Oxygen cut
Oxygen cutting is a thermal cutting process in which oxygen is used to separate the material.
The thermal process creates oxide reaction layers at the cut edge, which can affect subsequent processing and coating processes.
Formation of oxide cut edges
During oxygen cutting, the heated metal surface reacts with oxygen. This results in oxide residues and thermally stressed cut edges with an altered surface structure.
Factors influencing oxide formation
- Oxygen input
- Heat input
- Material thickness
- Cutting parameters
- Material composition
Impact on subsequent processes
Oxide residues on the cut edge affect surface quality and can complicate stable subsequent processes. Coating, welding, and bonding processes, in particular, are sensitive to oxidized cut edges.
Possible effects
- reduced coating adhesion
- unstable welding conditions
- uneven edge quality
- increased post-processing effort
- unstable subsequent processes
Oxide removal as a process step
In the oxide removal process step, oxide residues are mechanically removed to create reproducible cutting edges and stable conditions for subsequent manufacturing processes.

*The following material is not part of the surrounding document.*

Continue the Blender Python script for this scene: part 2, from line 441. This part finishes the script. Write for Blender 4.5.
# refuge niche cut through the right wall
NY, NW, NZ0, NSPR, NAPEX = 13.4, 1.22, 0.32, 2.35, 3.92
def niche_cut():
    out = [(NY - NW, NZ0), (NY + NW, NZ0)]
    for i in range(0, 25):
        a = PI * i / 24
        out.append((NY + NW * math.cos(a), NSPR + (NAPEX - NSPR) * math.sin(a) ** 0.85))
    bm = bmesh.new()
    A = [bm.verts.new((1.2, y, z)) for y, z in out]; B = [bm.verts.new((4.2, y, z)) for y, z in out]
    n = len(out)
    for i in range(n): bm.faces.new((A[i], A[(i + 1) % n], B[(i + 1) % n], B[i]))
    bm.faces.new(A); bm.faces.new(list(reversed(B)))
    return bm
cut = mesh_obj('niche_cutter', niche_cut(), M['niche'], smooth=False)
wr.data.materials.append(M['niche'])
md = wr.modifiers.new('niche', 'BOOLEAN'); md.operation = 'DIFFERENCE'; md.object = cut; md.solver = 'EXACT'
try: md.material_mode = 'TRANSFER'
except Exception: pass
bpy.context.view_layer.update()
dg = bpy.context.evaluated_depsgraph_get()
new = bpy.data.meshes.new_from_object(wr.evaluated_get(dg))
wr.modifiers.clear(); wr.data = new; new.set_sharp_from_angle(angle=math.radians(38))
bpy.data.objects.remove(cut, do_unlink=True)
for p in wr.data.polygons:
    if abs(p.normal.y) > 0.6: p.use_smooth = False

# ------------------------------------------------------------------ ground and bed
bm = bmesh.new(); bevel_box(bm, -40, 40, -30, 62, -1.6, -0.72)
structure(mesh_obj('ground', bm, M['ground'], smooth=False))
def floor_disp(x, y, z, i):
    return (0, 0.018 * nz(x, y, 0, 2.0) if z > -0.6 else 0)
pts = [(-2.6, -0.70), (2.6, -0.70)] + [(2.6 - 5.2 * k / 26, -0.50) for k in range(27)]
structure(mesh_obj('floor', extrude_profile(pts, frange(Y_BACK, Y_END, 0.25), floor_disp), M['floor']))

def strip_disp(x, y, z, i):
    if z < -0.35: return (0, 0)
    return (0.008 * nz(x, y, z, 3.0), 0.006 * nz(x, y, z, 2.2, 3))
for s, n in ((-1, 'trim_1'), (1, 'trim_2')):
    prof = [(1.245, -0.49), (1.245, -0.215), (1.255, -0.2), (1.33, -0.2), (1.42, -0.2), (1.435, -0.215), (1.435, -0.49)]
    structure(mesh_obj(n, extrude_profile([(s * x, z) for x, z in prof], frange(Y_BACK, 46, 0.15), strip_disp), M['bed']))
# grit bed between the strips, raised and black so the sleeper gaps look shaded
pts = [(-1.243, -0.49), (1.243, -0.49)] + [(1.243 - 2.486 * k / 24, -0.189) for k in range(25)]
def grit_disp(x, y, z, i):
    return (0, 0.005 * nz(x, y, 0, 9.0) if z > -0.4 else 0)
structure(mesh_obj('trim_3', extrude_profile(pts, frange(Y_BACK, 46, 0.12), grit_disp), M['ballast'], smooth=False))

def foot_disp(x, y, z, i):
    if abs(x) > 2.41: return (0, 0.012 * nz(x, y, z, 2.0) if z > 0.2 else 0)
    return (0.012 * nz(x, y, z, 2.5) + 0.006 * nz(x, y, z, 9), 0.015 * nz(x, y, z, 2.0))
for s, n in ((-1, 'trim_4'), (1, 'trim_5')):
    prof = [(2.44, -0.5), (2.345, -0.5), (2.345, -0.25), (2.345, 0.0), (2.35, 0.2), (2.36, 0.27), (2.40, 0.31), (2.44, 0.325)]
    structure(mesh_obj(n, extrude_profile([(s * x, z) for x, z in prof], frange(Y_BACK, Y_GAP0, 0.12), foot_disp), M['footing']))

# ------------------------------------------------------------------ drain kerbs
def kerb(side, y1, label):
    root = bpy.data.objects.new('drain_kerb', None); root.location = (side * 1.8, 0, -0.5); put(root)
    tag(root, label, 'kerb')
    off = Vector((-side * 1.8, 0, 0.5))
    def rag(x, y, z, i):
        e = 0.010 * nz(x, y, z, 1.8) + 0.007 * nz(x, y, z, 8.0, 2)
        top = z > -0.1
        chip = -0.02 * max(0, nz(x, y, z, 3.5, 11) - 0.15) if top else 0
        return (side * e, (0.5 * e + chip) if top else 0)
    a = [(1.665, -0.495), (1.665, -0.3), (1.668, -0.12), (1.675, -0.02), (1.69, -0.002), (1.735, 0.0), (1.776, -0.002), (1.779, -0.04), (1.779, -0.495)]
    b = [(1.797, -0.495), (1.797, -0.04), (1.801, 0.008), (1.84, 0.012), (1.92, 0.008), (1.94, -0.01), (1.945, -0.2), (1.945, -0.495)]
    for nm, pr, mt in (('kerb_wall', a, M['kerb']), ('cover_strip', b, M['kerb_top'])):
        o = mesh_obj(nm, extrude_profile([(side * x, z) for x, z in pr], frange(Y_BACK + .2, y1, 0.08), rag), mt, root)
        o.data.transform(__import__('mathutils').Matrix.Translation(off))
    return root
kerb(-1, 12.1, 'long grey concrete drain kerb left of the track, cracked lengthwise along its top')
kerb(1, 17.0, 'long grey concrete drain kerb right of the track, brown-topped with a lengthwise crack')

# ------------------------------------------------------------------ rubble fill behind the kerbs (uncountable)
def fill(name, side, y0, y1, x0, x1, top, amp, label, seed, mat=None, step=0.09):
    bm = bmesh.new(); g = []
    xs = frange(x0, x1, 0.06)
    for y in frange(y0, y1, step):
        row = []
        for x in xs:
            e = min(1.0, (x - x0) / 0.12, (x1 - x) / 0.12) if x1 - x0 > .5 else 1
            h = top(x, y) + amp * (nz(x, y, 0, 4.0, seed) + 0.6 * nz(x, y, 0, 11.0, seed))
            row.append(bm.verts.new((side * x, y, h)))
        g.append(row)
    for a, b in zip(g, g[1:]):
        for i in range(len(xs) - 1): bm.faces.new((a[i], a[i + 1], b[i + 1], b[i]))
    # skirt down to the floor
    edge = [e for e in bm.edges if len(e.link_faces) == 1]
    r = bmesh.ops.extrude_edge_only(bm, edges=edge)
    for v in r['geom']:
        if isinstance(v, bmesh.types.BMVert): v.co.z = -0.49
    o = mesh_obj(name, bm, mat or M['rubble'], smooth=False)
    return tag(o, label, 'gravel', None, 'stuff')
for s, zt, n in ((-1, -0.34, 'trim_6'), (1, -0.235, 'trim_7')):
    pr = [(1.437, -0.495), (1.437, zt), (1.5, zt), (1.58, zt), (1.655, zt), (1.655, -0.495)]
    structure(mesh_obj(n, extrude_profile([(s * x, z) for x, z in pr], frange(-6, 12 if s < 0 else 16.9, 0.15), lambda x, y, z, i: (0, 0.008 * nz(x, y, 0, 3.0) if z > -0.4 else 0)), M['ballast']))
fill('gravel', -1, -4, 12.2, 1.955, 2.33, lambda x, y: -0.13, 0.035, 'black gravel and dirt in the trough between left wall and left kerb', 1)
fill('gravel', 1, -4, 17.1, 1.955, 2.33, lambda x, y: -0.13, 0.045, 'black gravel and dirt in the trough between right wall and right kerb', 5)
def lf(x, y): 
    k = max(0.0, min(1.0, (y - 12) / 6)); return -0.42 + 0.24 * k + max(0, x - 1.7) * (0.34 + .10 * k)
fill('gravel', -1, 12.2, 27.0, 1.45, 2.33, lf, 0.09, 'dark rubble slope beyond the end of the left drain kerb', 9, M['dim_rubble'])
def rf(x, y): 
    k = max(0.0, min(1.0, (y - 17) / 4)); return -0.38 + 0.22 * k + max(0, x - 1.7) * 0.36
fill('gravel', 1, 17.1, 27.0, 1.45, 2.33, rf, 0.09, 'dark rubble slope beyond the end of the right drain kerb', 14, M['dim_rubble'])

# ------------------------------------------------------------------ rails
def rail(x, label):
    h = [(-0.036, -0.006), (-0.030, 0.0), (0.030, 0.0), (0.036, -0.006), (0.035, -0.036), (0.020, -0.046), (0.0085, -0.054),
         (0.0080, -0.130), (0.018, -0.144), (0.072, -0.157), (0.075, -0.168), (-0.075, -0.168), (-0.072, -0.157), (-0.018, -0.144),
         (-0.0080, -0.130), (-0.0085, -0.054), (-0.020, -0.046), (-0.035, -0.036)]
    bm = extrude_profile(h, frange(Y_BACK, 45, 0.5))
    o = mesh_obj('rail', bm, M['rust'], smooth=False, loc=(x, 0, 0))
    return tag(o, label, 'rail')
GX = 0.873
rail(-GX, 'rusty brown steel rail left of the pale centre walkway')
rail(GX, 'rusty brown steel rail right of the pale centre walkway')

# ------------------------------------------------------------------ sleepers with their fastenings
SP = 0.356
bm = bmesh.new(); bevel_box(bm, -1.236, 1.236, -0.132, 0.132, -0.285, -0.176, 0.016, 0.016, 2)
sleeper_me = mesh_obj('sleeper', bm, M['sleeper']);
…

The goal is a metallically clean surface with uniform edge quality and stable coating capability.
Difference between oxygen cutting and nitrogen cutting
Oxygen cutting results in stronger oxide residues at the cut edge due to the oxygen reaction. Nitrogen cutting processes, on the other hand, reduce oxide formation and often produce cleaner, metallically cleaner cut edges.
Technical differences
- Oxygen cut: increased oxide formation
- Nitrogen cut: reduced oxide formation
- Oxygen cut: thermally stressed cut edge
- Nitrogen cut: metallic cleaner surface
FAQ
Why do oxide residues form during oxygen cutting?
During the cutting process, the heated metal surface reacts with oxygen and forms oxide reaction layers.
Why do oxidized cut edges need to be reworked?
Oxide residues can negatively affect coating ability, weld quality, and stable subsequent processes.